By R. Christopher Haines, Executive VP and Chief Operating Officer

Recently, I found myself in one of the most peculiar situations of my professional career:

Our team was part of a joint project for a customer that had an ostensible IT professional on the project. Our team recommended a new environment be set up, conforming to a universally accepted best practice the customer was already using. The would-be professional believed this to be overkill and told the customer not to do it. He actually asked, “How many times has this issue come up in the last five years?”

That blew my mind. Good IT comes from planning for things that could happen, not reacting to things that did happen. I know there has to be a balance. I know budgets are limited. But if you can’t afford to make the right decisions, maybe you shouldn’t be in the game.

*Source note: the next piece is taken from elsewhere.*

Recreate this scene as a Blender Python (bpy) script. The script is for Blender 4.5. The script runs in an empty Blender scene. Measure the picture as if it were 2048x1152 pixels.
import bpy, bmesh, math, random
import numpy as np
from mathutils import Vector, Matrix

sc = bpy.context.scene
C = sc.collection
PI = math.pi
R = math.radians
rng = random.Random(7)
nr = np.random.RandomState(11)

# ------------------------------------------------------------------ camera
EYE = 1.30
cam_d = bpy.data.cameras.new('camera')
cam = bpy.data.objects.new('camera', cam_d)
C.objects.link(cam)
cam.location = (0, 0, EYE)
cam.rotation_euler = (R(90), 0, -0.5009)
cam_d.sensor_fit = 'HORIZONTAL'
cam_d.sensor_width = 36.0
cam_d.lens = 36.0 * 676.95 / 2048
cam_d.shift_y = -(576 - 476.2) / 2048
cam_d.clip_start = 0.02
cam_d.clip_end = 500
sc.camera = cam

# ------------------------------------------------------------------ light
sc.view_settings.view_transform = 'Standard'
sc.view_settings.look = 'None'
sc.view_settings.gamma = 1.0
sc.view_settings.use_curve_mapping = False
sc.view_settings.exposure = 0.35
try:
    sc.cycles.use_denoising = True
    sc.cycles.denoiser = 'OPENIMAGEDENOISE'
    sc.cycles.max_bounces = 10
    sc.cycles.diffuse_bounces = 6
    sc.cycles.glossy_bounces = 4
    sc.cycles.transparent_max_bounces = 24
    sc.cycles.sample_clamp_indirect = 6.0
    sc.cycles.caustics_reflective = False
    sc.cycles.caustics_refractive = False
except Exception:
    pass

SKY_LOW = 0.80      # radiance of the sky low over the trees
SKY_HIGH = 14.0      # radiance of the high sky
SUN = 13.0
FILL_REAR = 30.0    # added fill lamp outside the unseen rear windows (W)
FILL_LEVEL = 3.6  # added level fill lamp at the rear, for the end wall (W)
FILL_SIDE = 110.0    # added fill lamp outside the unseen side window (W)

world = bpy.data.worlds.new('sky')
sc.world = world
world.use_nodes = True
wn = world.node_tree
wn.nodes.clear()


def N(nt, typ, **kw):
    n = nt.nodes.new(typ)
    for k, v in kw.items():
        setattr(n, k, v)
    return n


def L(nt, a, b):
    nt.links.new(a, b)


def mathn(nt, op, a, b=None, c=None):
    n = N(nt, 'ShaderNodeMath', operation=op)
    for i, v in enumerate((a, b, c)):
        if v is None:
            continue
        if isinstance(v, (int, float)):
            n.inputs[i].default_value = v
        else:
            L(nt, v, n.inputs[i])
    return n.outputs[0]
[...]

If decisions were made based solely on what’s happened to you, people wouldn’t buy firewalls until their networks were hacked. People wouldn’t buy cyber-liability insurance until they had at least one breach. They’d run servers until they blew up or everyone complained they were too slow. And they’d never test software until their issues were out of control. Heck, why do database backups unless you’ve lost all your data at least once?

My sarcasm is intended to make a point: The alleged IT professional was in a position to persuade a customer to be dangerously shortsighted. It’s scary that guys like him are out there. Most of them get themselves into positions of influence through their educations and certifications, but they have no real-world experience. They have a whole bunch of letters after their names, but they haven’t lived and worked through enough to expect the unexpected.

IT is all about preparation. It’s about planning things out appropriately, anticipating issues reasonably, and taking precautions judiciously to minimize risk. Yes. There will be fires that need to be put out. But more often than not, they don’t result from sound decisions, made with all the right information.

IT is not the place to cut corners, save a buck, or take the easiest path. Do what’s right. You owe that to your organization and its customers.